De manière schématique nos deux pays doivent actualiser leurs capacités à trois niveaux : la frappe anti-navires, alors qu'un scénario de confrontation de flottes en haute mer redevient envisageable ; la suppression des défenses aériennes ennemies, de plus en plus robustes et mobiles ; et la frappe dans la profondeur, afin d'atteindre des objectifs de haute valeur dans la profondeur du territoire adverse.

Alors, quelles évolutions technologiques attendons-nous de ces nouveaux missiles ?

La montée en gamme de nos capacités, qui conditionne le maintien de notre supériorité militaire, reposera sur plusieurs évolutions, dont notre rapport esquisse les principales, en termes de portée, de vitesse, de furtivité, de manoeuvrabilité ou encore de connectivité.

À titre d'exemple, les futurs missiles pourraient viser une portée de près de mille kilomètres, contre moins de cinq cents pour les systèmes actuels. Il s'agit, aussi, de protéger la plateforme, et donc les personnels.

En matière de connectivité, l'enjeu est d'inscrire le FMANFMC au sein des systèmes d'armes du futur, à commencer par le système de combat aérien du futur, à propos duquel nos deux pays ont, pour l'heure, annoncé des projets séparés.

Néanmoins, c'est à l'étude de concept actuellement en cours qu'il revient de définir les évolutions qui permettront de répondre au mieux au besoin opérationnel auquel nous faisons face.

Cette étude de concept n'est qu'une des premières étapes du programme FMANFMC.

Elle fait suite à une étude préliminaire engagée au lendemain des accords de Lancaster House, et devrait se conclure en 2020. Elle permettra d'identifier une ou plusieurs solutions à même de satisfaire les attentes exprimées par la France et le Royaume-Uni. Sur la base des résultats de cette étude, nos deux pays devront alors se mettre d'accord pour engager la dernière phase du programme FMANFMC : celle de la conception, du développement et de la production des futurs missiles.

Selon les jalons actuellement définis, le développement de ces capacités pourrait débuter en 2024, en vue d'une mise en service à l'horizon 2030.

Afin de réussir l'étape de 2020 qui décidera de l'avenir du programme, il est primordial d'anticiper et de répondre à certaines questions qui restent en suspens. Les principales préconisations contenues dans le rapport visent avant tout à éclairer les autorités compétentes sur la manière de résoudre ces défis.
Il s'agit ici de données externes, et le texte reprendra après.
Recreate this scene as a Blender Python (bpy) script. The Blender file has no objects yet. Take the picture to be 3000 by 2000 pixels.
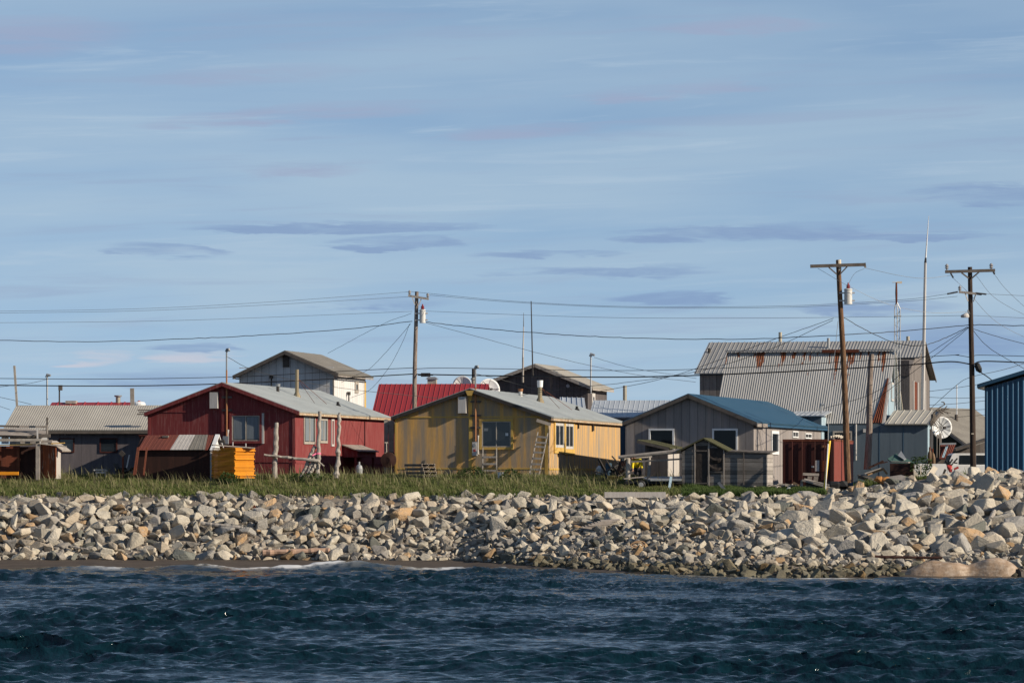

Le premier défi, sans doute le plus épineux, est celui du trou capacitaire auquel feront face les forces britanniques sur leur capacité anti-navires lourde à la suite du retrait de service du Harpoon, en 2023.

En la matière, deux choix se présentent aux Britanniques, dont les implications pour le programme FMANFMC sont radicalement différentes.

Première option : une solution intérimaire compatible, d'un point de vue calendaire, avec le programme FMANFMC. Elle pourrait consister en un prolongement de la durée de vie du Harpoon, déjà opéré une première fois, ou en un « achat sur étagère » destiné à assurer un remplaçant au Harpoon jusqu'en 2030. En la matière, plusieurs missiles pourraient être envisagés, dont l'Exocet. Notons tout de même que le choix d'un missile alternatif au Harpoon nécessiterait des travaux d'architecture importants sur les bâtiments existants.

Deuxième option : une solution de long terme, qui pourrait désaccorder nos calendriers et besoins et, par conséquent, remettre en cause l'horizon d'aboutissement du programme FMANFMC.

Je tiens néanmoins à souligner que Joël Barre nous a indiqué que, selon lui, aucun missile actuellement sur le marché ou en cours de développement ne serait en mesure de répondre au besoin opérationnel en 2030.

Si cette décision appartient bien évidemment aux autorités britanniques – il faut s'y résoudre - notre rapport insiste toutefois sur l'importance des risques d'une solution de long terme ou sur étagère, à la fois au regard de notre autonomie stratégique et de notre base industrielle et technologique de défense.

Surtout, nos travaux ont mis en lumière le fait que les parlementaires britanniques ont tout à fait conscience des conséquences potentielles de leur décision sur notre relation bilatérale.